Cordoba House vs. St. Patrick's Cathedral

Once upon a time in New York City there was an immigrant group determined to show the powers-that-be that they were a force to be reckoned with.

No, I am not talking about Muslims and the Cordoba House project led by imam Feisal Abdul Rauf. I am talking about the Irish Catholics led by Archbishop John "Dagger" Hughes.

John Hughes was an immigrant gardener at the gardener and stonemason at Mount St. Mary’s College and seminary in Emmitsburg, Maryland. Then, through the intercession of Mother Elizabeth Bayley Seton--canonized later as America’s first native-born saint--he went to the seminary, became a priest and the first Catholic Archbishop of New York. You can read his story here. In the 1850s Archbishop Hughes conceived of a project to build a new cathedral in New York City. Here's how William J. Stern wrote about it in City Journal.

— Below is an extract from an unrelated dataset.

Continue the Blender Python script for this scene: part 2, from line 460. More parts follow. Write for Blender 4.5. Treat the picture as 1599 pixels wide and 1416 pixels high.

As the 1850s wore on, the archbishop began to conceive a plan that would give magnificent, concrete expression to the rise of New York’s Catholics. He would build a great cathedral, financed by the Catholics themselves, as proof to the Protestant elites that the Irish, too, knew how to make New York the premier city of the world.

And he would build it right on Fifth Avenue, right where the Protestant swells and the Astors and the Vanderbilts lived and right where they could see it every day.

Fast forward to 2010 and the Cordoba House project. Imam Rauf, like Archbishop Hughes before him, wants to show to the world that Muslims are a force to be reckoned with. Unfortunately the project is not right where the the dominant liberal swells couldn't miss it. It is right next to the hallowed ground of 9/11's Ground Zero.

The Cordoba Project might have made sense when the Twin Towers were standing, when they represented the cultural power of the United States. But not now, not after 9/11. The Cordoba project doesn't represent the ability of Muslims to contribute to the glory of New York City. It just shows the tone-deafness of America's elite Muslims.

There are other differences too. Back in the 1850s the rich New York Protestants clearly represented the cultural elite heart of New York City. But now the cultural elite is the educated progressive elite of liberals. Thus the Muslims are not an insurgent group of dirt-poor Irish laborers and "nymphs of the pave" desperately working their way up from famine and indigence. They are, on the contrary, the darlings of the liberals. Liberals are pontificating up and down the land about the "right" of the Muslims to put a mosque any where they want. (Do not spend too much time waiting around for liberals to assert the right of Christians to put a church anywhere they want.)

What we are seeing is liberal street theater with the usual rent-a-mob. Also, it appears, Cordoba House is not getting funding from dirt-poor Muslim cab-drivers in Manhattan but from rich Saudi and Kuwaiti princes. Next thing we'll learn that George Soros is a contributor!

In the 21st century, if you want to prove you have hair on your chest, it's absurd to come into the public square as a liberal darling. You need to be a real grass-roots movement that must overcome every day with the scorn of the liberals. You know, like the Tea Party.